Ben: Like, this, the final encounter, isn't any sort of actual confrontation between Roland and his nemesis.
 

Ben: It doesn't involve Eddie or Oy or Susannah or any of the other characters we've come to know over the years.
 

Ben: It all comes to down to Patrick, who is introduced 2/3 of the way through this book, and is a throwback to a SECONDARY character from a book not even in this series, looking through a pair of binoculars at the Crimson King, a mile away, drawing him, and then erasing him.

Ben: All Roland does is shoot the Quidditch balls out of the air.
 

Ben: what the fuck were we doing for the past ten years if none of these fucking characters even mattered for the god damn climax????

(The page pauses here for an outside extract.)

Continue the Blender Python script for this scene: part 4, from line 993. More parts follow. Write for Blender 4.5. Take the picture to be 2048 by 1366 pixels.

Me: Did you cover the part where the three Stephen King doppelgängers exposit how the CK committed suicide by swallowing a spoon to make himself invulnerable to Roland's guns?
 
Ben: Oh lol, right, I forgot about the spoon.
 

Ben: Impeccable logic.
 

Ben: But wait how could he talk??
 

Ben: With a spoon gouging out his throat??
 

Ben: Whatever, fine, sure, contrive some plot device to justify why your GUNSLINGER can't sling his fucking guns at the final boss.
 
Ben: I thought the real challenge was going to be about how the Crimson King wanted to get a hold of Roland's guns so that he could ascend to the top?
 

Ben: Because his guns are SIGULS?
 

Ben: And there's this whole exchange about how if Roland never goes to the Tower at all then the CK will just be trapped there forever?
 

Ben: And Roland decided to go anyway?
 

Ben: Except the CK seems to have no plan for retrieving Roland's guns other than, I guess, hoping that an explosion from a mile away will lob the gun across the entire field of roses and conveniently into his hand?
 

Ben: And also we know for a fact that the CK was capable of getting into the Tower anyway because otherwise he wouldn't have been able to get up on the balcony in the first place, so he actually didn't need the gun at all?
 

Ben: And also Mordred had a SIGUL as well that was capable of opening the Tower so Mordred could have just gone directly to the Crimson King and let him out instead of trying to kill Roland?
 

Ben: I can forgive the last bit because the CK was supposed to be crazy and Mordred is supposed to be young and naive but I mean come on, none of this makes sense.
 

Ben: It really just drives home how Stephen King really didn't think about how he was going to plan out the conclusion to this series, or really plan out any events of this series at all, despite having 40 years to do so.
 

Ben: And I know that he's just like "oh the words flow through me I am just the messenger" and I'm like bullshit you hack, good storytelling is about TELLING A GOOD STORY EVEN IF IT'S A LOT OF HARD WORK, not just rambling stream-of-consciousness nonsense even if you do think that you're Gan's gift to pop-culture horror fiction.
 

Ben: So Patrick saves the day and Roland bids him off and walks alone speaking the names of his dead friends as he goes to the Tower's entrance (and he has way fewer dead friends that you'd think given that he's like a zillion years old) and the door slams shut and that's the end of the story except not.
 

Ben: That's enough for now, I'll give my epilogue report later.